Stores will close briefly on May 29

NEW YORK — Starbucks, trying to tamp down a racially charged uproar over the arrest of two black men at one of its stores in Philadelphia, plans to close more than 8,000 U.S. stores for several hours next month to conduct racial-bias training for nearly 175,000 workers.

The announcement Tuesday comes after the arrests sparked protests and calls for a boycott on social media. A video shows police talking with two black men seated at a table. After a few minutes, officers handcuff the men and lead them outside as other customers say they weren’t doing anything wrong. Philadelphia-area media said the two were waiting for a friend.

Starbucks, which once urged its employees to start conversations about race with customers, found itself under fire for its treatment of black people.

The company reacted from a high level: Starbucks CEO Kevin Johnson called the arrests “reprehensible” and said he wanted to apologize to the two men face to face. The company and a lawyer for the two men said they did meet, and Johnson delivered the apology. Starbucks also said the employee who called police no longer works at the store, but declined to give details.

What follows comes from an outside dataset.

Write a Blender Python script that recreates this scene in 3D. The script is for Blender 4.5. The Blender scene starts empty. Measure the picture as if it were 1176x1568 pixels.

Johnson had also promised to revamp store management training to include the “unconscious-bias” training. Starbucks said Tuesday the company-owned stores and corporate offices will be closed on the afternoon of May 29 for the training. In addition to the company-owned stores, Starbucks had as of January about 5,700 licensed stores in the United States, such as the ones inside Target and Barnes & Noble stores.

The company said the training is “designed to address implicit bias, promote conscious inclusion, prevent discrimination and ensure everyone inside a Starbucks store feels safe and welcome.”

The episode highlights the risks large corporations run when they tie their brands so closely to social messaging. In 2015, then-CEO Howard Schultz shrugged off the ridicule that the “Race Together” message drew and pressed on with his public efforts to engage in the debate over race in America. Johnson was scrambling to keep the Philadelphia incident from shattering the message that Starbucks is a corporation that stands for something beyond profit.

“The more your brand is trying to connect emotionally to people, the more hurt people feel when these kinds of things happen,” said Jacinta Gauda, the head of the Gauda Group, a New York strategic communications firm.